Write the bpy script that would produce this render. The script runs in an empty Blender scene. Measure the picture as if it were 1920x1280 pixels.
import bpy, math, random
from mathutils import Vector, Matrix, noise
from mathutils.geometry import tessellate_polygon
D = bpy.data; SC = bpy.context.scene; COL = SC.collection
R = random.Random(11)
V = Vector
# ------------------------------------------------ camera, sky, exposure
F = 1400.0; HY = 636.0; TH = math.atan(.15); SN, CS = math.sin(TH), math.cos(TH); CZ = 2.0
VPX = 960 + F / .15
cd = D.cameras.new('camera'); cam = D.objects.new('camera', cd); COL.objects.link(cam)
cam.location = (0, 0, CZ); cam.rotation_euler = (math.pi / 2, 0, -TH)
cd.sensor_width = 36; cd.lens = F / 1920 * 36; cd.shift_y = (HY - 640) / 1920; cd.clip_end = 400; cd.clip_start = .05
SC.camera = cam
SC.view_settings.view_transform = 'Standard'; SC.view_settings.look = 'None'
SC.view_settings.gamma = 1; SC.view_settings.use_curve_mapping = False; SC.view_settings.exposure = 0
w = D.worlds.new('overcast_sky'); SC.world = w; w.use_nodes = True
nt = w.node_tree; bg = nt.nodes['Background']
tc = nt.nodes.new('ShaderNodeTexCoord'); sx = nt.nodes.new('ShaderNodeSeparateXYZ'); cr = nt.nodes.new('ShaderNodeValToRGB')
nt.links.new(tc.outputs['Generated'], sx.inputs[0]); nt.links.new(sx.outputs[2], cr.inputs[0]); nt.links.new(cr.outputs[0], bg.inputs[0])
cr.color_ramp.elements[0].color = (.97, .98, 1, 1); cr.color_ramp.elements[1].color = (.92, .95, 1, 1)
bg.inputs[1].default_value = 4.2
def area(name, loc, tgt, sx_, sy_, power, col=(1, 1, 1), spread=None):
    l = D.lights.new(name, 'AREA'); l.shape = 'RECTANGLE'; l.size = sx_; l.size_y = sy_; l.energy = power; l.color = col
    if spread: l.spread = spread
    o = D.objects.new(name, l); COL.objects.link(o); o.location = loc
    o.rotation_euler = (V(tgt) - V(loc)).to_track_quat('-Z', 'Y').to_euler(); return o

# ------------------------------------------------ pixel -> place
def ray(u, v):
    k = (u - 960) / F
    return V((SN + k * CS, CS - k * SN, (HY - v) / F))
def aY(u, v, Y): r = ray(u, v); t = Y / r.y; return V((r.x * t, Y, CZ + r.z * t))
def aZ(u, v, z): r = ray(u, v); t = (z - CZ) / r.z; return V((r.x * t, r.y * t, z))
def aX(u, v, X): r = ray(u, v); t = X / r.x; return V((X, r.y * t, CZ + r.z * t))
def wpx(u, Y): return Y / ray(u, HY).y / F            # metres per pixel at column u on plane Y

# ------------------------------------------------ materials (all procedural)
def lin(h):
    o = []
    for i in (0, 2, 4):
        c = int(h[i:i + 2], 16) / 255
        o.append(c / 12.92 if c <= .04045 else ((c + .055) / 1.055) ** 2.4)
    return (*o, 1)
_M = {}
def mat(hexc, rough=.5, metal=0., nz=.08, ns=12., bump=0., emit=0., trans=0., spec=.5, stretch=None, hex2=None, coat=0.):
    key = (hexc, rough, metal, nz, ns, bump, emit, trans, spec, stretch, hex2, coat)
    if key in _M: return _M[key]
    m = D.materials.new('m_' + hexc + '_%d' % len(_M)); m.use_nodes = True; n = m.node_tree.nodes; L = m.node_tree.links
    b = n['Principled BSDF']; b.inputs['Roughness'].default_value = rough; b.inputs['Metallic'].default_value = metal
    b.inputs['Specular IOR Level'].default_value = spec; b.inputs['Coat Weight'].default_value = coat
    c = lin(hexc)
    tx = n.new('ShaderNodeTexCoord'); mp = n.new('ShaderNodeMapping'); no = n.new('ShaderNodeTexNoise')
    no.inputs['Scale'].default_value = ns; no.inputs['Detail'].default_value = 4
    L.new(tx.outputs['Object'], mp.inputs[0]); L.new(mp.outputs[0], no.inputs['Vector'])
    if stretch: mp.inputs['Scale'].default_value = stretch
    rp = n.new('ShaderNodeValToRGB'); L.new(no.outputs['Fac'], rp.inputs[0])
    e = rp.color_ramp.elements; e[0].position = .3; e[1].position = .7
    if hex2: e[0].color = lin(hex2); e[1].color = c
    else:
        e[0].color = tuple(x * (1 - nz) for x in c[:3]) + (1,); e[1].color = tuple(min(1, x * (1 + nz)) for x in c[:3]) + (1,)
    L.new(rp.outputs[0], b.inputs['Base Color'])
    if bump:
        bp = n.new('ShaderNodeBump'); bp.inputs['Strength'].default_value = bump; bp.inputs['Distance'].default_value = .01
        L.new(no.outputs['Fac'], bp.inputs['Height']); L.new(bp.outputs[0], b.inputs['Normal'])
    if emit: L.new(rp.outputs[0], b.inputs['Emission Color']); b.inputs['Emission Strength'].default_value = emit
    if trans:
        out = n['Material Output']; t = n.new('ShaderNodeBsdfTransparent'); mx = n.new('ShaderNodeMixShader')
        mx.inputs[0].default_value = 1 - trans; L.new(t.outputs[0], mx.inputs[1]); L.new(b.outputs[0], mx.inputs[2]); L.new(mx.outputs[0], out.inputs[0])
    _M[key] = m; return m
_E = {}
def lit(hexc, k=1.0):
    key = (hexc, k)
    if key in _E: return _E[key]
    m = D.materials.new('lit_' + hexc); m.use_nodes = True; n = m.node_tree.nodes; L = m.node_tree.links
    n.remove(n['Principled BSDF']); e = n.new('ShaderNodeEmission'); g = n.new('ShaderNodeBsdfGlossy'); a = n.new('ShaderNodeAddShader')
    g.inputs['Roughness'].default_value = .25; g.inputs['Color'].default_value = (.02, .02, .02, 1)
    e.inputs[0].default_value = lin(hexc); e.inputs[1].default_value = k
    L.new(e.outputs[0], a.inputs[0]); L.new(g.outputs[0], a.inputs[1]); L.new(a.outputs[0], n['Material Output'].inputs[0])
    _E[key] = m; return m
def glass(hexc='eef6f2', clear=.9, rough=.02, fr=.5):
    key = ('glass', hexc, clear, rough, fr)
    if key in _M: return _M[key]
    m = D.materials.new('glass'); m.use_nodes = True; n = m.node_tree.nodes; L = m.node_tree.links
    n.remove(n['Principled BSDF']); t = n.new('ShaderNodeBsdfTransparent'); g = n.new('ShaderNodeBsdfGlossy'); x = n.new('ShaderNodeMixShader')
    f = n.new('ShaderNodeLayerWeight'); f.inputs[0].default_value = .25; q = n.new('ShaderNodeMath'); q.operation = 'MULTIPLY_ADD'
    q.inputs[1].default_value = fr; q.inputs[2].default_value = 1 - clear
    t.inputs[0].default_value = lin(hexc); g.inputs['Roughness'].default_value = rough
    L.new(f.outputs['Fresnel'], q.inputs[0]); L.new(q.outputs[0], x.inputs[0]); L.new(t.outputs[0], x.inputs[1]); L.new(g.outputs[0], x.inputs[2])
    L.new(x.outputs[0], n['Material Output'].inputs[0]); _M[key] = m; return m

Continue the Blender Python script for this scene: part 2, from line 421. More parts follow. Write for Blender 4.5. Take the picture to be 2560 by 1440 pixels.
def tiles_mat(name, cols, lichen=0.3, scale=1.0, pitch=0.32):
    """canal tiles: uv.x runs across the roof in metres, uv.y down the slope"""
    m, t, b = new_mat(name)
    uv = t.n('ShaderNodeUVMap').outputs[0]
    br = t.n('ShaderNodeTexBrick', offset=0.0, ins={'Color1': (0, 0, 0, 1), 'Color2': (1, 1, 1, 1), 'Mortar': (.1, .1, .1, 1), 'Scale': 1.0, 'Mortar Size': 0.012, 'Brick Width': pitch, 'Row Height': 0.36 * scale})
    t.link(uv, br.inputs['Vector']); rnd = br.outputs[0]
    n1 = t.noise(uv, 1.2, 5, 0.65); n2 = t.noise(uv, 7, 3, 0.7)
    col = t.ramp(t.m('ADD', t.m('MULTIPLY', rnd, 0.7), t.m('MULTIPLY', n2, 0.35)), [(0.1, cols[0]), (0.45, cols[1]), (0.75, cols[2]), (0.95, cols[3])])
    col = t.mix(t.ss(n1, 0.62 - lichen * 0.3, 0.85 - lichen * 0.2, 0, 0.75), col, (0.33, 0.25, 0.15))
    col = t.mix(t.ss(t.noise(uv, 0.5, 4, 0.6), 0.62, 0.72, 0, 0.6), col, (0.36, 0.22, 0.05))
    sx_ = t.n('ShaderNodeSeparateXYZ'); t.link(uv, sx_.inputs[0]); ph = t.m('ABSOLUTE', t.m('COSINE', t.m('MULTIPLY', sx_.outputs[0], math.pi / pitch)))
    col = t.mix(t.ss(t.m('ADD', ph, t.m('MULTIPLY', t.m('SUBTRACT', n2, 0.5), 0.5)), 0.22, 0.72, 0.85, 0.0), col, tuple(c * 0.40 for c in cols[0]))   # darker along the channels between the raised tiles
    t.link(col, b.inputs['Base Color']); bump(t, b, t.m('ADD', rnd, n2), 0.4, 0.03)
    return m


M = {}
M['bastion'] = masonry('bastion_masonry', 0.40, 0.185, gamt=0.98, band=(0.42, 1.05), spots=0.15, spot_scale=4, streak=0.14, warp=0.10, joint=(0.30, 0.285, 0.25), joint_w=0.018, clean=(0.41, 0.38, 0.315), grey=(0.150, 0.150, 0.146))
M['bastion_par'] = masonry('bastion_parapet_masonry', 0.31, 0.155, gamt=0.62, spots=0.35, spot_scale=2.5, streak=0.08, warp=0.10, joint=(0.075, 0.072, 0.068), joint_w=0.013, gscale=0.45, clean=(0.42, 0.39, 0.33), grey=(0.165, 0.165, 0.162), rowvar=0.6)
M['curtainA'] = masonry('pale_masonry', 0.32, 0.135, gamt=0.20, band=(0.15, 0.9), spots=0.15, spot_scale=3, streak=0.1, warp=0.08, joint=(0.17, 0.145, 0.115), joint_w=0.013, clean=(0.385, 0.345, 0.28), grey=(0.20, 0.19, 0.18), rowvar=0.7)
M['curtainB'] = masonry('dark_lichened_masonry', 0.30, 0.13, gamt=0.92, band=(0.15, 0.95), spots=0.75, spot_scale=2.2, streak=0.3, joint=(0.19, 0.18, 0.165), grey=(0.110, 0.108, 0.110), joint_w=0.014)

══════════

Show every line that contains the word "this".

Write the bpy script that would produce this render. The script runs in an empty Blender scene. Measure the picture as if it were 1920x1280 pixels.
Continue the Blender Python script for this scene: part 2, from line 421. More parts follow. Write for Blender 4.5. Take the picture to be 2560 by 1440 pixels.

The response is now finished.